Rows from a 3D scene dataset:

_ _ _ _ _

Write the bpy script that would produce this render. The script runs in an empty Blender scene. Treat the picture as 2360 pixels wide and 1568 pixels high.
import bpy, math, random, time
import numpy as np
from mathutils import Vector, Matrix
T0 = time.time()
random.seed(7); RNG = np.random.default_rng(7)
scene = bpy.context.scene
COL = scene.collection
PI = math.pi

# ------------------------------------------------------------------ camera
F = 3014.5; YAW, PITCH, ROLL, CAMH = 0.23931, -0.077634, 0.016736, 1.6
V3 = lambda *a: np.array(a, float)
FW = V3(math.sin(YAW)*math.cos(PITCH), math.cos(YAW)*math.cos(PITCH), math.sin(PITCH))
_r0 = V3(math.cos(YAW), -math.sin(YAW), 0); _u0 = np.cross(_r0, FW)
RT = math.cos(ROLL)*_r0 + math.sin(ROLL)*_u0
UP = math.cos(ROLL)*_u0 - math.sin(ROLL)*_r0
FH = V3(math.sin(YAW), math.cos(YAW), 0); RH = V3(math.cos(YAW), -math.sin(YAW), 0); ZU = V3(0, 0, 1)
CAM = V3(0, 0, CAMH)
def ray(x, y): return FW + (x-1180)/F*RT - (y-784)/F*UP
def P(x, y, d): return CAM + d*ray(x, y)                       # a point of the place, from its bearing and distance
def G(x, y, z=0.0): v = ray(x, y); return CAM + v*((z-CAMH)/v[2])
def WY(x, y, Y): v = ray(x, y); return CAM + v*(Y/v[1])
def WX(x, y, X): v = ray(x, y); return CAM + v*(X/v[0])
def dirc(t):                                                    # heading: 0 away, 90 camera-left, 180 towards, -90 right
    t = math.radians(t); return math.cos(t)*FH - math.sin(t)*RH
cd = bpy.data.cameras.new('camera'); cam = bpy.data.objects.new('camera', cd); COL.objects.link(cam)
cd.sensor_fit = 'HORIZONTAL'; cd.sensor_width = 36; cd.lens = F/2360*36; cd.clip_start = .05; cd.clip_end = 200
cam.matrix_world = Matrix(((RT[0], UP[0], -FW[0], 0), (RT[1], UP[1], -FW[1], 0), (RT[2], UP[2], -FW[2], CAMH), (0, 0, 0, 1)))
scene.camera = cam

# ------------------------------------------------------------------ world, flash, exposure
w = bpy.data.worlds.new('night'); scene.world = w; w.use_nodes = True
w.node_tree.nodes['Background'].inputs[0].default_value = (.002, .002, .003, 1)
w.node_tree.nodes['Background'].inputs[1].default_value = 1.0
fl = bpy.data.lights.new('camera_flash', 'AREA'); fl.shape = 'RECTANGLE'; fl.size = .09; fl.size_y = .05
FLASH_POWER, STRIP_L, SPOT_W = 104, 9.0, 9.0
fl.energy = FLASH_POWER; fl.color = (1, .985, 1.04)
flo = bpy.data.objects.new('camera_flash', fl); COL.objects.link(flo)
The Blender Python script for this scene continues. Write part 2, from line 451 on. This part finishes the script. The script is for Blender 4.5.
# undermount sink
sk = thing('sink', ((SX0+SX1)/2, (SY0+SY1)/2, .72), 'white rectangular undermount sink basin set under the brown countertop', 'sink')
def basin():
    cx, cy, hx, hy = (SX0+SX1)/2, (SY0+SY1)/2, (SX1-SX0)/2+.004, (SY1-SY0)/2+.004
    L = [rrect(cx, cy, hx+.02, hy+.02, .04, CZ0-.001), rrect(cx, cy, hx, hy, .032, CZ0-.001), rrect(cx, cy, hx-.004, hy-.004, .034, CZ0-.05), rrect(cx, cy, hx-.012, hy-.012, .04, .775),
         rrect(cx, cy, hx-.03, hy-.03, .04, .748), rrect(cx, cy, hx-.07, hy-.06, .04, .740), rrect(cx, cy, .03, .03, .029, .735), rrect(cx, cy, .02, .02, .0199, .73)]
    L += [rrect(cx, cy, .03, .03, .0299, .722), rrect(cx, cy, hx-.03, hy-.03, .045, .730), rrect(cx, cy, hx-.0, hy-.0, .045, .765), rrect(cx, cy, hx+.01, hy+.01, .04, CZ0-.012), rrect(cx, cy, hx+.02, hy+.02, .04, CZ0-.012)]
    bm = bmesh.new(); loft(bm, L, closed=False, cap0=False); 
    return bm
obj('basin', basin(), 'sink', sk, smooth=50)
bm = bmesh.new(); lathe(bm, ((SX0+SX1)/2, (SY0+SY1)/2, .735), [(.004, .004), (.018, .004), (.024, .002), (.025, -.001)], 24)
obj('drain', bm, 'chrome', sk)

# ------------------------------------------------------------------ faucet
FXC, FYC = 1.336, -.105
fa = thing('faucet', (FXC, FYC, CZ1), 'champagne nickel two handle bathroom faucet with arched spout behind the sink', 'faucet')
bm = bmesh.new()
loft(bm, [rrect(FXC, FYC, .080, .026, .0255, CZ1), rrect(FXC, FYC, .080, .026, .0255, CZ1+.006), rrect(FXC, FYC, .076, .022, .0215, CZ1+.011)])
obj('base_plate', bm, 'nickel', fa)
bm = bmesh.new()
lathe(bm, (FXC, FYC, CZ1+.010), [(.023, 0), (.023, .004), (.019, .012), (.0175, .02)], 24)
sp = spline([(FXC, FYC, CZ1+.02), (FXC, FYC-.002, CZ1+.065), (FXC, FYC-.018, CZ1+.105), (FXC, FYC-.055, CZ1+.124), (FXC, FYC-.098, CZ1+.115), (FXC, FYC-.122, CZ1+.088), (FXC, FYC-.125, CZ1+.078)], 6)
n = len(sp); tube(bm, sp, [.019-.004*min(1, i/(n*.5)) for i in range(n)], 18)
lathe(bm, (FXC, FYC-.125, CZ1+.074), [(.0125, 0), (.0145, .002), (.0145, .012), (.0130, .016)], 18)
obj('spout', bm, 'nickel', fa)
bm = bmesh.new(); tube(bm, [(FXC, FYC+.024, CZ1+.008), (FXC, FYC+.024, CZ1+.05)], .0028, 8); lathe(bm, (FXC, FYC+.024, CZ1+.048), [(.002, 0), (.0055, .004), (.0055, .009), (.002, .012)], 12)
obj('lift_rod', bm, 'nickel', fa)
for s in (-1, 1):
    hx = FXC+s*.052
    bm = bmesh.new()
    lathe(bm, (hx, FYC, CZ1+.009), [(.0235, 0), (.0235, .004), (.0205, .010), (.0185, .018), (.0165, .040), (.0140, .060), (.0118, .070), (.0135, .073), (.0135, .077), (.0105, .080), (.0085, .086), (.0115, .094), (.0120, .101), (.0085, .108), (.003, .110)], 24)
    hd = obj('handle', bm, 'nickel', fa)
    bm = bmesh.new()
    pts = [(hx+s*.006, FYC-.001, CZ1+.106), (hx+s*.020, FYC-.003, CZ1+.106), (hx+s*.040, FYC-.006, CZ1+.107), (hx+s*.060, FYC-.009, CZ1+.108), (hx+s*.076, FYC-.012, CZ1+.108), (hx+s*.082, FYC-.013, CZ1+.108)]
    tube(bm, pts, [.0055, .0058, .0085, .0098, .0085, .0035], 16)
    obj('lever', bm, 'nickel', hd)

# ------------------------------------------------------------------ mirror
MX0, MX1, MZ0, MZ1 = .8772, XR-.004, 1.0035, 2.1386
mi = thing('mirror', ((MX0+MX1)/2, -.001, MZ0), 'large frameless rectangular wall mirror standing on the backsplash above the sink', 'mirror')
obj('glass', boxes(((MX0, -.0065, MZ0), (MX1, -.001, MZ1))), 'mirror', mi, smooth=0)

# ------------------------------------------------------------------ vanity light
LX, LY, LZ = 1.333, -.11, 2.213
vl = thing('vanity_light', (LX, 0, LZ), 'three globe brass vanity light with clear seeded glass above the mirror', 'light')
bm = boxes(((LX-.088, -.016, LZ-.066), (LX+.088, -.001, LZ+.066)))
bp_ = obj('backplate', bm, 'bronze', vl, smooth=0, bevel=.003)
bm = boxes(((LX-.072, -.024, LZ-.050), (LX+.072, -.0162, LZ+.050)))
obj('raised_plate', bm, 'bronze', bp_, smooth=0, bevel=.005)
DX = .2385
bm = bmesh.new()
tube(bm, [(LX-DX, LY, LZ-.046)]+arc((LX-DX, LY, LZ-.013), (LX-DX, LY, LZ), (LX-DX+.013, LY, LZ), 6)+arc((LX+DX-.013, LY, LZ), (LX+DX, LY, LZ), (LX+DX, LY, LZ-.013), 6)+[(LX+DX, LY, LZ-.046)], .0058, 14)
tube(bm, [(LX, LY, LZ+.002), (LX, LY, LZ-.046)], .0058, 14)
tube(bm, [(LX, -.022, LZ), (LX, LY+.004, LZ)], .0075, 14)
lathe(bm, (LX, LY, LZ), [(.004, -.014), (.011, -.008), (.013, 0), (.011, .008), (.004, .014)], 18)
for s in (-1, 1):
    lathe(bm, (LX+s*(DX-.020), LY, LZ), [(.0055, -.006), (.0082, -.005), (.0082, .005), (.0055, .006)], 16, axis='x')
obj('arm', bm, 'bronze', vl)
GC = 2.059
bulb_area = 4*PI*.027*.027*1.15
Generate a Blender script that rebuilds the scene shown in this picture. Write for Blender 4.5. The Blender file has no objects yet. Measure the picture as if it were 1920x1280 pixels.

_ _ _ _ _

▸ INSTRUCTIONS TO FOLLOW: Search the lines above for the string "pixels" and copy each line that has it.

▸ RESULT FOR THIS TASK:
Write the bpy script that would produce this render. The script runs in an empty Blender scene. Treat the picture as 2360 pixels wide and 1568 pixels high.
Generate a Blender script that rebuilds the scene shown in this picture. Write for Blender 4.5. The Blender file has no objects yet. Measure the picture as if it were 1920x1280 pixels.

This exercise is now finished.